→ **GIVEN REQUEST**
Say how many lines of the listing below contain "wide", giving the number and nothing else.

→ **GIVEN RECORDS**

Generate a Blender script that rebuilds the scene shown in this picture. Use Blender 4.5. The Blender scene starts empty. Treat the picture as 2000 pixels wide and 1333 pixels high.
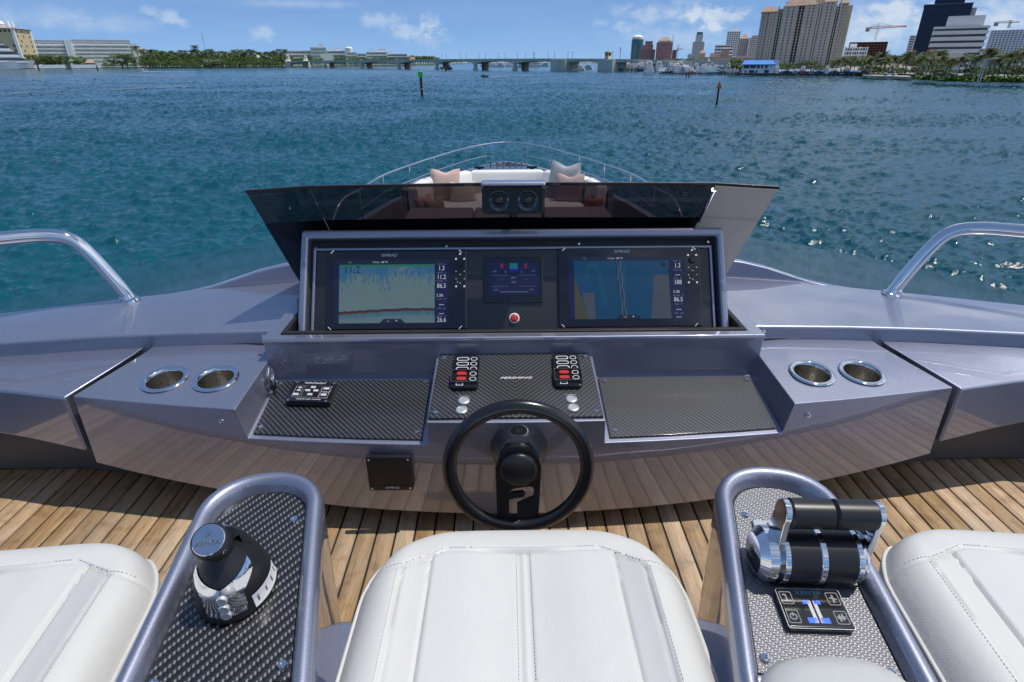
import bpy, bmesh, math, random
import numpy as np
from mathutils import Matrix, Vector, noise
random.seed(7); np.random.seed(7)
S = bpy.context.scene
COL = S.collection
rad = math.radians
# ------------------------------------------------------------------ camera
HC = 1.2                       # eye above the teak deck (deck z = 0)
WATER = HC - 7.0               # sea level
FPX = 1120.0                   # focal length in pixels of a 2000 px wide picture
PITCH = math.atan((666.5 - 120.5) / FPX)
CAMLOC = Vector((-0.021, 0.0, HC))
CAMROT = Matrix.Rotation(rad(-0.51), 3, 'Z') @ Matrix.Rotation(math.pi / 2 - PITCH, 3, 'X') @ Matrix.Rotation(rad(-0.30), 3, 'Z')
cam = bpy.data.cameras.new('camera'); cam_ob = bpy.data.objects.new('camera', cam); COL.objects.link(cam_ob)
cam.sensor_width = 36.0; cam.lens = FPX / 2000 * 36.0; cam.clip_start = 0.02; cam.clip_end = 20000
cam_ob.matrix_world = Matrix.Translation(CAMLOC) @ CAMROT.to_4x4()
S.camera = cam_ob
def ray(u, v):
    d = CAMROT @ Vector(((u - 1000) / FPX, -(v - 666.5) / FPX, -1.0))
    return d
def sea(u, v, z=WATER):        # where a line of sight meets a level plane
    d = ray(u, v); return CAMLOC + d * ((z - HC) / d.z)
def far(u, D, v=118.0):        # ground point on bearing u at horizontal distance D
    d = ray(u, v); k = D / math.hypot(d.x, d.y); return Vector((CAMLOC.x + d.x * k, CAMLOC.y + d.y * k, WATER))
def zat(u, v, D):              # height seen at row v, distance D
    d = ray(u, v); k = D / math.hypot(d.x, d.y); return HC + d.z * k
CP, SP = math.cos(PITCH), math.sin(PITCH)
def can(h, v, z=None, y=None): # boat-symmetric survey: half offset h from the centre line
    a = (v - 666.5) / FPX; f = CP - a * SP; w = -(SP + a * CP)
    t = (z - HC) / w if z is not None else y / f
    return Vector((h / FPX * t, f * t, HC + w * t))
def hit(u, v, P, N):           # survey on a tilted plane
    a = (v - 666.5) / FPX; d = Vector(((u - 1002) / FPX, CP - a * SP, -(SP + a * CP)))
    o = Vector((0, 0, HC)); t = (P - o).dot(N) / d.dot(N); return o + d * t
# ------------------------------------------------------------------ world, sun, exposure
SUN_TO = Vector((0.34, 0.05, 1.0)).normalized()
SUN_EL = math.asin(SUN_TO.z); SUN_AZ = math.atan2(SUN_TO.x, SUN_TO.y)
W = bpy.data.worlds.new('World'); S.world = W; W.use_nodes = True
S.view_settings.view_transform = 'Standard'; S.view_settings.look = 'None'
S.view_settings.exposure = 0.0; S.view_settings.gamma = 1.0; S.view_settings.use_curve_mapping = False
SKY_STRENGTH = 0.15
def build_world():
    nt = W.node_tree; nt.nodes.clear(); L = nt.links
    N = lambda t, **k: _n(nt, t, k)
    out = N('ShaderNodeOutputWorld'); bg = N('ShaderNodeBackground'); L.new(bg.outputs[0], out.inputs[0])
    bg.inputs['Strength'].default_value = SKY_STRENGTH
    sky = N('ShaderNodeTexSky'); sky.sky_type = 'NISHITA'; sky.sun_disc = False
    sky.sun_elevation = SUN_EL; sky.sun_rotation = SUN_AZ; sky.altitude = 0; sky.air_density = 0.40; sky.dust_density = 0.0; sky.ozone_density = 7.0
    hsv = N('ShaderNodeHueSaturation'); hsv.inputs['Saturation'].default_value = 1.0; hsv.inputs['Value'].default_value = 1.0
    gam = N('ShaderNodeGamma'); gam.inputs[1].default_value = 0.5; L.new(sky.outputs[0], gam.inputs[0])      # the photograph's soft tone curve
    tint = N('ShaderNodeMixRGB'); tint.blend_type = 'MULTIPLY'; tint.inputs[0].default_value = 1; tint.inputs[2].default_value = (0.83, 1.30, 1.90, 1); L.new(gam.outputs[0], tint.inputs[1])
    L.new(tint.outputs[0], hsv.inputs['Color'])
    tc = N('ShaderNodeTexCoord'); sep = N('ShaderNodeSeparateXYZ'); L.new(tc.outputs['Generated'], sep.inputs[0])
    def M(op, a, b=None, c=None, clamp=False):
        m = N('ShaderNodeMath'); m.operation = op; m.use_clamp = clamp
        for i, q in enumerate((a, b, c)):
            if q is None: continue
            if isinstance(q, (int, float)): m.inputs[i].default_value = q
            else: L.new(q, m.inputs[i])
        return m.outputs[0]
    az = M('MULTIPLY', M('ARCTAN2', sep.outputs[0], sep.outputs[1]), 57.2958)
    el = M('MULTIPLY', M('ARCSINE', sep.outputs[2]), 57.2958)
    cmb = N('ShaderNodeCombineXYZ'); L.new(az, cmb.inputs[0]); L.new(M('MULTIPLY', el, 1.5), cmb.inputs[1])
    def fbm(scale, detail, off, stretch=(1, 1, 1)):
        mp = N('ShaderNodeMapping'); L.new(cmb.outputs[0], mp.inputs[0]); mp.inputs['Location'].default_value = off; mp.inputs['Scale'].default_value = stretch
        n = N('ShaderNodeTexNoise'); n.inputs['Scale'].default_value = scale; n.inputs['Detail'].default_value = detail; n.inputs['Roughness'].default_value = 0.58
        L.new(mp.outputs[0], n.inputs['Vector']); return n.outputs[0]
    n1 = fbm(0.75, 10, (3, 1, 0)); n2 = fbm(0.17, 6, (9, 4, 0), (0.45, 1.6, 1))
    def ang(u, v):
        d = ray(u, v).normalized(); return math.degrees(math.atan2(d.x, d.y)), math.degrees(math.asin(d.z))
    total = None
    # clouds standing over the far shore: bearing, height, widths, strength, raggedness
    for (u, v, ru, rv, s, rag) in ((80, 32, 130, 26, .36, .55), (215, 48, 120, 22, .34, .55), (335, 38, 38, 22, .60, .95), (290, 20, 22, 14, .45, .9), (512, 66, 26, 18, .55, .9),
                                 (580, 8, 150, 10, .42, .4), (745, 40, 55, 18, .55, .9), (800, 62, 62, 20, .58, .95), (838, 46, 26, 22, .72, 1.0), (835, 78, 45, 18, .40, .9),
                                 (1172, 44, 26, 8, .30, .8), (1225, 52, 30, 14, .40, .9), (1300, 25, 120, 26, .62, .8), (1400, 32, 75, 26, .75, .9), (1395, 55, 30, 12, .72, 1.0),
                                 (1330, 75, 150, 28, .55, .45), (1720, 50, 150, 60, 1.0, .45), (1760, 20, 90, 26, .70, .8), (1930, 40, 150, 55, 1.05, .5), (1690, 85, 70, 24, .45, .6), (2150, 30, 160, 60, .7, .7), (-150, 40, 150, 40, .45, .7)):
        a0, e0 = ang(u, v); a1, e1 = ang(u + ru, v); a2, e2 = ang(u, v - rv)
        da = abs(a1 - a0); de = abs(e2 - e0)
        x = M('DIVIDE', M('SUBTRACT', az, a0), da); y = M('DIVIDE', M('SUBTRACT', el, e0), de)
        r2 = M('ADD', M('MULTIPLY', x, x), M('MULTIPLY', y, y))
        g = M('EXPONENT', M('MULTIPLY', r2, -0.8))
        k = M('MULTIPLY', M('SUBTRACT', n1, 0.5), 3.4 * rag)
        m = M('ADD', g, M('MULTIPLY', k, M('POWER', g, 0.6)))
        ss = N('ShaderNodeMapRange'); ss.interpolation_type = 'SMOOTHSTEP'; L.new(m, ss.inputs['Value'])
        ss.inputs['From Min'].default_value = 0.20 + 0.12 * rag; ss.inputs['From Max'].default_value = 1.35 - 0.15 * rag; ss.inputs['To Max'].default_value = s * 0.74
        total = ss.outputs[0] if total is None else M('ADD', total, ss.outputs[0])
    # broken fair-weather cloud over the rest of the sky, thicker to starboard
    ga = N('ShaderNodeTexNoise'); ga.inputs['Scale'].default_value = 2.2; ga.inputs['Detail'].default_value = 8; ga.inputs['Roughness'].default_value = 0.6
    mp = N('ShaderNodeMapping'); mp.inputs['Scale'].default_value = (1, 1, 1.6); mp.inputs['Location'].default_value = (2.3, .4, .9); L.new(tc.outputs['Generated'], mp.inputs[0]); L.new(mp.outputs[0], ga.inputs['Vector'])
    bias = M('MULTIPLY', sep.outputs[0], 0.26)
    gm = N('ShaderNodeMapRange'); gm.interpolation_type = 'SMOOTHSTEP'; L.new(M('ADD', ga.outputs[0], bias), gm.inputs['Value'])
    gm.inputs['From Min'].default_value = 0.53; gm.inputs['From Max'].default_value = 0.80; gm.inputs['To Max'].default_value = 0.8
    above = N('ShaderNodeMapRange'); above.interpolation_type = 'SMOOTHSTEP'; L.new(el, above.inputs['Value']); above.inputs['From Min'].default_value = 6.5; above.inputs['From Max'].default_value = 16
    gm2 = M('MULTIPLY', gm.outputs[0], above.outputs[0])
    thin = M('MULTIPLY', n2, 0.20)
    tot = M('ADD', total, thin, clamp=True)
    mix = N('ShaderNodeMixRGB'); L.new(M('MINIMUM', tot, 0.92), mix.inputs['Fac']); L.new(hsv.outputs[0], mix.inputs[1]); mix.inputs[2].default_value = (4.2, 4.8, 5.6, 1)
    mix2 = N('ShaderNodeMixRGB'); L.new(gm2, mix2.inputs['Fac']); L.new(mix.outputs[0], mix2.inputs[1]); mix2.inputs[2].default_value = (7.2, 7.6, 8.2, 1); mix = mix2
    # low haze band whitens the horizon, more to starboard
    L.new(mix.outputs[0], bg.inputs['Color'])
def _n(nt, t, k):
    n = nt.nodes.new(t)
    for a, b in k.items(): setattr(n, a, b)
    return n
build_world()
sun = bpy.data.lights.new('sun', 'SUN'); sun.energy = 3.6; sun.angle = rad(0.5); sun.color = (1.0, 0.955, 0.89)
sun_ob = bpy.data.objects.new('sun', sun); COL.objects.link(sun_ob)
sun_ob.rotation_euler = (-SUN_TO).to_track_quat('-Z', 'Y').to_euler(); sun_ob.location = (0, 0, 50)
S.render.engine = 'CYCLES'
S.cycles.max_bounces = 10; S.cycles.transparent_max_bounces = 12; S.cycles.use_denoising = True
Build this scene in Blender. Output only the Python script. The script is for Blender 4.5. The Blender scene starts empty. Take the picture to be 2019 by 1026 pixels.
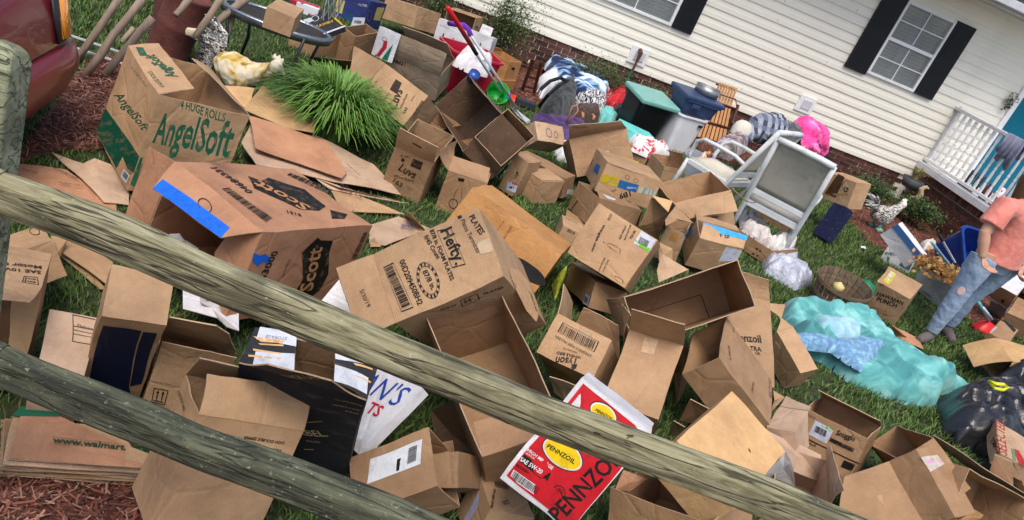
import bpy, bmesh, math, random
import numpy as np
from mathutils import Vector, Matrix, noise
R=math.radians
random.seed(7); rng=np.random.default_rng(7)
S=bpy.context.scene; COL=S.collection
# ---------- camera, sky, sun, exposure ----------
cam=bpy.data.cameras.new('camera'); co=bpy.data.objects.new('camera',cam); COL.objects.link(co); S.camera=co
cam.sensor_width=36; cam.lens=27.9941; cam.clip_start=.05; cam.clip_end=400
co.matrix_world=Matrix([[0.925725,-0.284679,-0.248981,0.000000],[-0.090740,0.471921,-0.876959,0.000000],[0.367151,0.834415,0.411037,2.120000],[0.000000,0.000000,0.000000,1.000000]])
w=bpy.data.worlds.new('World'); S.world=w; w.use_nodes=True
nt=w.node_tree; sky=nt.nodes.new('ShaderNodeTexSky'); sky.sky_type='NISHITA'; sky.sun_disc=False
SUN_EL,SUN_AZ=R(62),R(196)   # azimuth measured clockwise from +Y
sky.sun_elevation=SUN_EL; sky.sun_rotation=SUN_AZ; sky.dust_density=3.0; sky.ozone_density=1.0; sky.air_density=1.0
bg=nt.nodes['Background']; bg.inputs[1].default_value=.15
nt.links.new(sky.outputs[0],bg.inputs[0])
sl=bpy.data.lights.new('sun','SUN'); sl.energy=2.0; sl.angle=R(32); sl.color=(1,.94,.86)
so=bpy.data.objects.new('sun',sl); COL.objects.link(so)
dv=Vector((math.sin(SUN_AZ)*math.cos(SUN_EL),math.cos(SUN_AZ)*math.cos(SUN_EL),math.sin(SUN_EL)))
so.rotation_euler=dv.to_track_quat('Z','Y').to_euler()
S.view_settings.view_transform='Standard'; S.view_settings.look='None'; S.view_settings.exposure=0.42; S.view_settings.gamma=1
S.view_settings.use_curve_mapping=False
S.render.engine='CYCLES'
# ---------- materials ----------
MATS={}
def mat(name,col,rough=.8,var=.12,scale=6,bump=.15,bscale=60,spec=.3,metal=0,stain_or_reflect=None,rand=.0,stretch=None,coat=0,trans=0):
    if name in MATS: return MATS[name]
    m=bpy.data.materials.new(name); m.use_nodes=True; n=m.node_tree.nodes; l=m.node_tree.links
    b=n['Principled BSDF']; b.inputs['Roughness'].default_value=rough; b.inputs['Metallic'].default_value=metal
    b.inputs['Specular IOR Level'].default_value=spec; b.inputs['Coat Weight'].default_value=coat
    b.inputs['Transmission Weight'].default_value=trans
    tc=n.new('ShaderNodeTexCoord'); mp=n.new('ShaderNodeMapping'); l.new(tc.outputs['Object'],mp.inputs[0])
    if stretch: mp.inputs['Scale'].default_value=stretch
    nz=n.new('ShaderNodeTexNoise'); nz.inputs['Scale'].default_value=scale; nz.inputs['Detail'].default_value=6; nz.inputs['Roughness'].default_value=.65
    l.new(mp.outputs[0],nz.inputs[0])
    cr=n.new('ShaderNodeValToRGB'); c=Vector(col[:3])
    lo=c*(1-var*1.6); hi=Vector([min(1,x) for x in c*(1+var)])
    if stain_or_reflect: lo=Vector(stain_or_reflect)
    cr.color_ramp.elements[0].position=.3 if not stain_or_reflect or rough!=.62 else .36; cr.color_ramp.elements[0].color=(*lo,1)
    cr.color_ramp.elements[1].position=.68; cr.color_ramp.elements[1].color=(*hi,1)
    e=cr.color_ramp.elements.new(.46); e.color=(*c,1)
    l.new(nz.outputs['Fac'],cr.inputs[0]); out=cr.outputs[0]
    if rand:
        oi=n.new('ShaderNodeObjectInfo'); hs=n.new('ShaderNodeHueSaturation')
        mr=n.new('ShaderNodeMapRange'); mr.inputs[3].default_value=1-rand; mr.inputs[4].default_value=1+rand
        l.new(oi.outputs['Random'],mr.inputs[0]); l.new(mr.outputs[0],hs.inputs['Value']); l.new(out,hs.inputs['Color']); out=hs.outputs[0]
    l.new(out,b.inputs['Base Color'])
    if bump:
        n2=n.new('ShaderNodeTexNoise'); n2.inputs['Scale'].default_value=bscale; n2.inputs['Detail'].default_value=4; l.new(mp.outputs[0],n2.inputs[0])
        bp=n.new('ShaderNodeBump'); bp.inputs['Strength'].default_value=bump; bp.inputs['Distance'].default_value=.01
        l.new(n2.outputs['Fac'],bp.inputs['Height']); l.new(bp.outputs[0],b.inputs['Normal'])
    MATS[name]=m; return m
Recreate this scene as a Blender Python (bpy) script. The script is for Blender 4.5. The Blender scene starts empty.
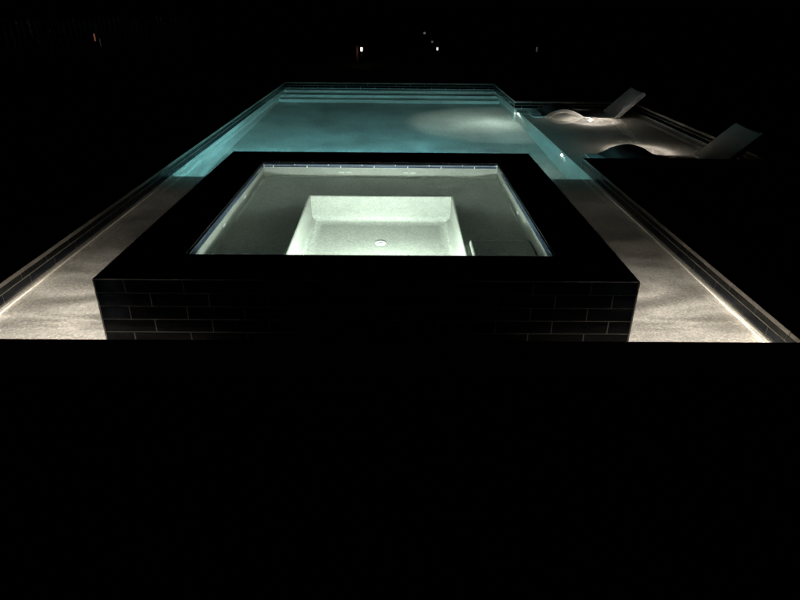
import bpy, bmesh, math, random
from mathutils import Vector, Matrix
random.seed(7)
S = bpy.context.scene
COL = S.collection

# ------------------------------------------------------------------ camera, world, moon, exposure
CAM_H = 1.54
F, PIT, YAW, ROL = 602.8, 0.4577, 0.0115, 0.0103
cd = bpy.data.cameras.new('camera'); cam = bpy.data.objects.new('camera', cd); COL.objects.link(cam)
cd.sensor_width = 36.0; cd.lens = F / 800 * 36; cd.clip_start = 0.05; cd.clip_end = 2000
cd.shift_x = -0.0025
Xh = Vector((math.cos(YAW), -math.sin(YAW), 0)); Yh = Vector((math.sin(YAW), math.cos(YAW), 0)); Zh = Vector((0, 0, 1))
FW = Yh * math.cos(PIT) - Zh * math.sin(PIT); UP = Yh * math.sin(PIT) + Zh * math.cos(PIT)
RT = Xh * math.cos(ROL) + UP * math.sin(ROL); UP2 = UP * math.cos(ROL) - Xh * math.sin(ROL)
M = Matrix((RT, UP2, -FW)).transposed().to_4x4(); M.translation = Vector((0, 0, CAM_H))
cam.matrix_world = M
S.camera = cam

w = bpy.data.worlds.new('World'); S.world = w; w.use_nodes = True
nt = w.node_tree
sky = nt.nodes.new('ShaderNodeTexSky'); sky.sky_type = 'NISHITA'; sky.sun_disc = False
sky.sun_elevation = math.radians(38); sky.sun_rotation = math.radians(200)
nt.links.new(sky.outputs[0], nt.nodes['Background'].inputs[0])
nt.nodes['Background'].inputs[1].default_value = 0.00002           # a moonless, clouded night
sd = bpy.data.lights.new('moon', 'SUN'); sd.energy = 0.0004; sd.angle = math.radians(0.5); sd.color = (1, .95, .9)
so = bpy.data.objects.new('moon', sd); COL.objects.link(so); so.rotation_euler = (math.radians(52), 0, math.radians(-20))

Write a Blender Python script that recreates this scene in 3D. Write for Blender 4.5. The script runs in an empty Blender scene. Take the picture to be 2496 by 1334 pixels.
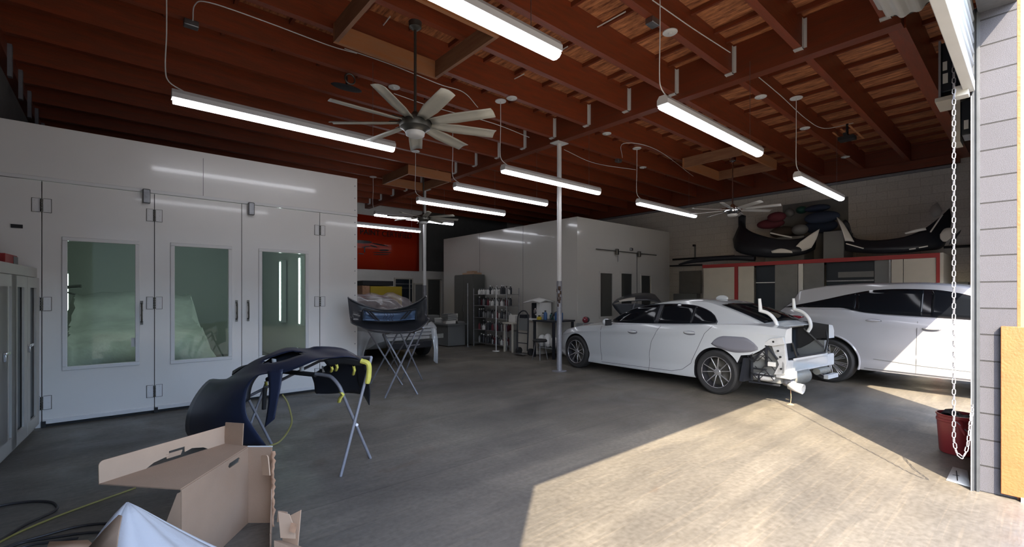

→ **REPLY**
2